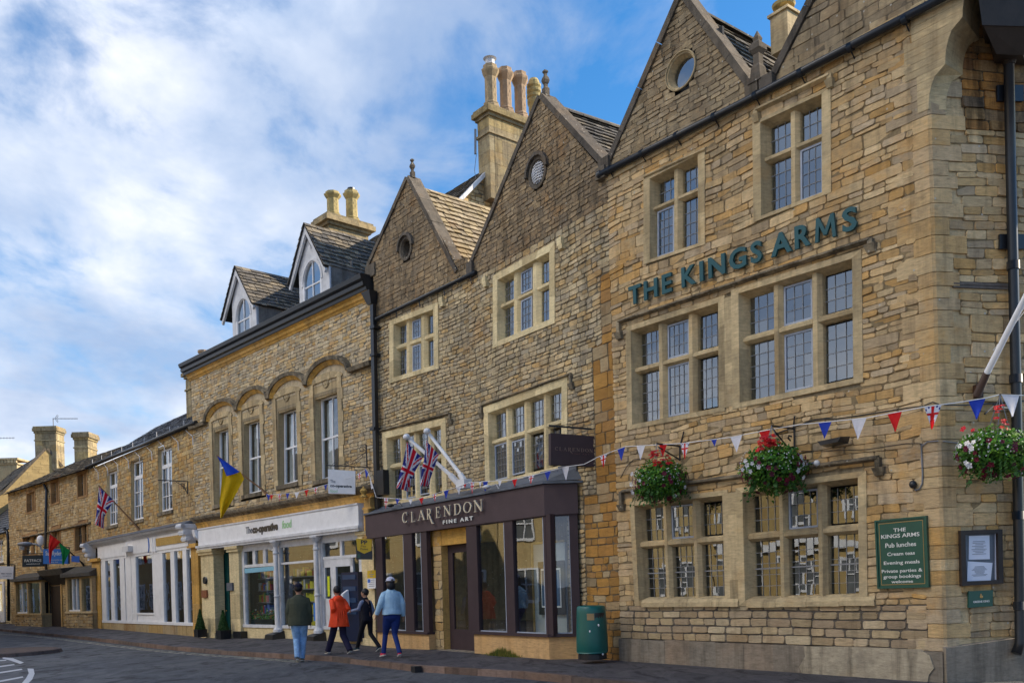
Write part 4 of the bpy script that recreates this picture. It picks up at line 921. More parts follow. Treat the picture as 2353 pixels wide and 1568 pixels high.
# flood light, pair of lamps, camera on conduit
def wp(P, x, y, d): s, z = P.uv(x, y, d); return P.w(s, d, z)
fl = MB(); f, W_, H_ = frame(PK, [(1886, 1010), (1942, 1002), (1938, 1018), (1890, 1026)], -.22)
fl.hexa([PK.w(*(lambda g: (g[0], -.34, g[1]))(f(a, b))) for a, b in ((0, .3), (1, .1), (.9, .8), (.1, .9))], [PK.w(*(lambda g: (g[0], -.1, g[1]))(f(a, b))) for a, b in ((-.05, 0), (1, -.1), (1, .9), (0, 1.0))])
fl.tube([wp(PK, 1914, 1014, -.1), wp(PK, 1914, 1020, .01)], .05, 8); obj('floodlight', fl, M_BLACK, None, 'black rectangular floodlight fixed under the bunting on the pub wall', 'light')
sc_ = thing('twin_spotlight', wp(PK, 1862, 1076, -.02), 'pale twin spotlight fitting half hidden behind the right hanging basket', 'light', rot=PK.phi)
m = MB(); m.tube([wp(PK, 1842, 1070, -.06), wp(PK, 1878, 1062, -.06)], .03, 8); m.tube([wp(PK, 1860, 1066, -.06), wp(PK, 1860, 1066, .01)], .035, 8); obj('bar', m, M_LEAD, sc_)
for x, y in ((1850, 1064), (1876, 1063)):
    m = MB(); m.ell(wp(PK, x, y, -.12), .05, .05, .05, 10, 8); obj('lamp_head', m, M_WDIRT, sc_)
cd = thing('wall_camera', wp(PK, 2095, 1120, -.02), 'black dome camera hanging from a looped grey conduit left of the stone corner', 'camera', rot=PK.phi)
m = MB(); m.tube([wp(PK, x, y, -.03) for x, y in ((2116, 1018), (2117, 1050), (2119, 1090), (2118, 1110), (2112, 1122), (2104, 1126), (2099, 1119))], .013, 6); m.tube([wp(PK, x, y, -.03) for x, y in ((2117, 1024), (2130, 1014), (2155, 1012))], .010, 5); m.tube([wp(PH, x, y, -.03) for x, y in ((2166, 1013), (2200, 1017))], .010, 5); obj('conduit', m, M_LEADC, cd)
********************
__Task prompt__
Copy the data exactly. Any picture it contains is to be omitted.

__Reply to the exercise__
Write part 4 of the bpy script that recreates this picture. It picks up at line 921. More parts follow. Treat the picture as 2353 pixels wide and 1568 pixels high.
# flood light, pair of lamps, camera on conduit
def wp(P, x, y, d): s, z = P.uv(x, y, d); return P.w(s, d, z)
fl = MB(); f, W_, H_ = frame(PK, [(1886, 1010), (1942, 1002), (1938, 1018), (1890, 1026)], -.22)
fl.hexa([PK.w(*(lambda g: (g[0], -.34, g[1]))(f(a, b))) for a, b in ((0, .3), (1, .1), (.9, .8), (.1, .9))], [PK.w(*(lambda g: (g[0], -.1, g[1]))(f(a, b))) for a, b in ((-.05, 0), (1, -.1), (1, .9), (0, 1.0))])
fl.tube([wp(PK, 1914, 1014, -.1), wp(PK, 1914, 1020, .01)], .05, 8); obj('floodlight', fl, M_BLACK, None, 'black rectangular floodlight fixed under the bunting on the pub wall', 'light')
sc_ = thing('twin_spotlight', wp(PK, 1862, 1076, -.02), 'pale twin spotlight fitting half hidden behind the right hanging basket', 'light', rot=PK.phi)
m = MB(); m.tube([wp(PK, 1842, 1070, -.06), wp(PK, 1878, 1062, -.06)], .03, 8); m.tube([wp(PK, 1860, 1066, -.06), wp(PK, 1860, 1066, .01)], .035, 8); obj('bar', m, M_LEAD, sc_)
for x, y in ((1850, 1064), (1876, 1063)):
    m = MB(); m.ell(wp(PK, x, y, -.12), .05, .05, .05, 10, 8); obj('lamp_head', m, M_WDIRT, sc_)
cd = thing('wall_camera', wp(PK, 2095, 1120, -.02), 'black dome camera hanging from a looped grey conduit left of the stone corner', 'camera', rot=PK.phi)
m = MB(); m.tube([wp(PK, x, y, -.03) for x, y in ((2116, 1018), (2117, 1050), (2119, 1090), (2118, 1110), (2112, 1122), (2104, 1126), (2099, 1119))], .013, 6); m.tube([wp(PK, x, y, -.03) for x, y in ((2117, 1024), (2130, 1014), (2155, 1012))], .010, 5); m.tube([wp(PH, x, y, -.03) for x, y in ((2166, 1013), (2200, 1017))], .010, 5); obj('conduit', m, M_LEADC, cd)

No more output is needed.